A predictor model, sometimes referred to as a "Golden Reference Model", receives the same stimulus stream as the DUT and produces known good response transaction streams. The scoreboard evaluates the predicted activity with actual observed activity on the DUT.
A common evaluation technique when there is one expected stream and one actual stream is to use a comparator, which can either compare the transactions assuming in-order arrival of transactions or out-of-order arrival.
Coverage Collectors
Coverage information is used to answer the questions "Are we done testing yet?" and "Have we done adequate testing?".
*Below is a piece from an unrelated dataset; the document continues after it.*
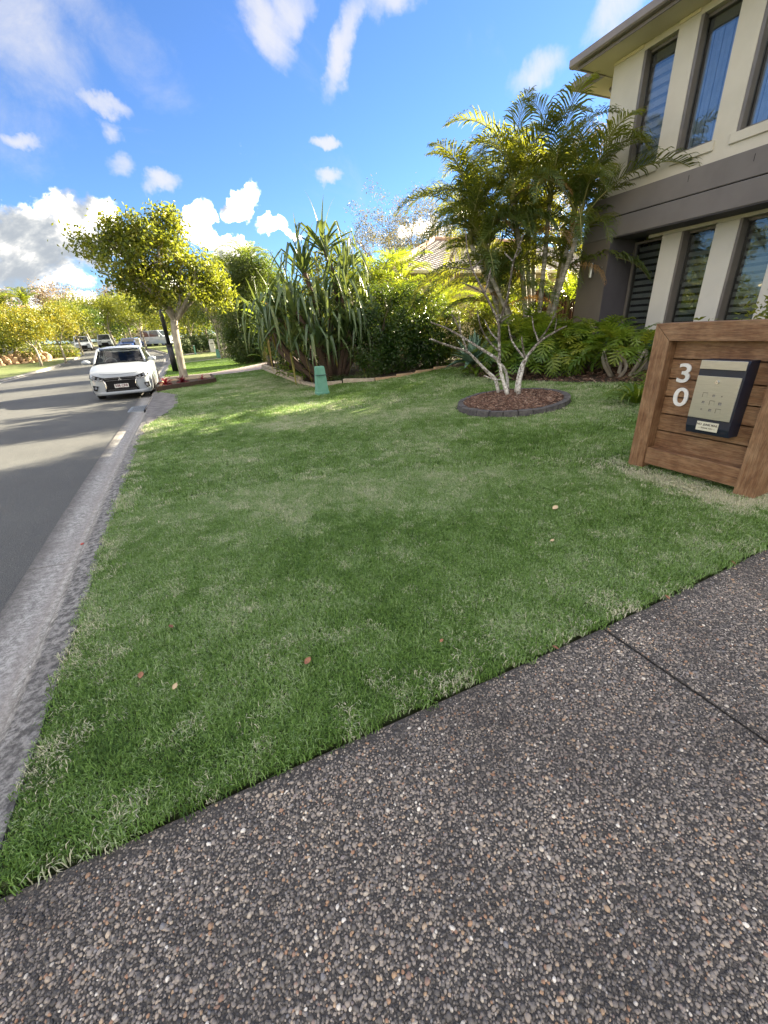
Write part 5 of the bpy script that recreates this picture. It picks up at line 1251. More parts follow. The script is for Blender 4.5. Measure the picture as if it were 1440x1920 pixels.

Coverage Collectors subscribe to a monitor's analysis ports and sample observed activity into SystemVerilog functional coverage constructs. The data from each test is entered into a shared coverage database, which is used to determine overall verification progress.
Metric Analyzers
Metric Analyzers watch and record non-functional behavior such as timing/performance and power utilization. Their architecture is generally standard. Depending on the number of transaction streams they observe, they are implemented as an uvm_subscriber or with analysis exports. They can perform ongoing calculations during the run phase, and/or during the post-run phases.
Analysis Reporting
All data is collected during simulation. Most analysis takes place dynamically as the simulation runs, but some analysis can be done after the run phase ends. UVM provides three phases for this purpose: extract_phase, check_phase, and report_phase. These phases allow components to optionally extract relevant data collected during the run, perform a check, and then finally produce reports about all the analysis performed, whether during the run or post-run.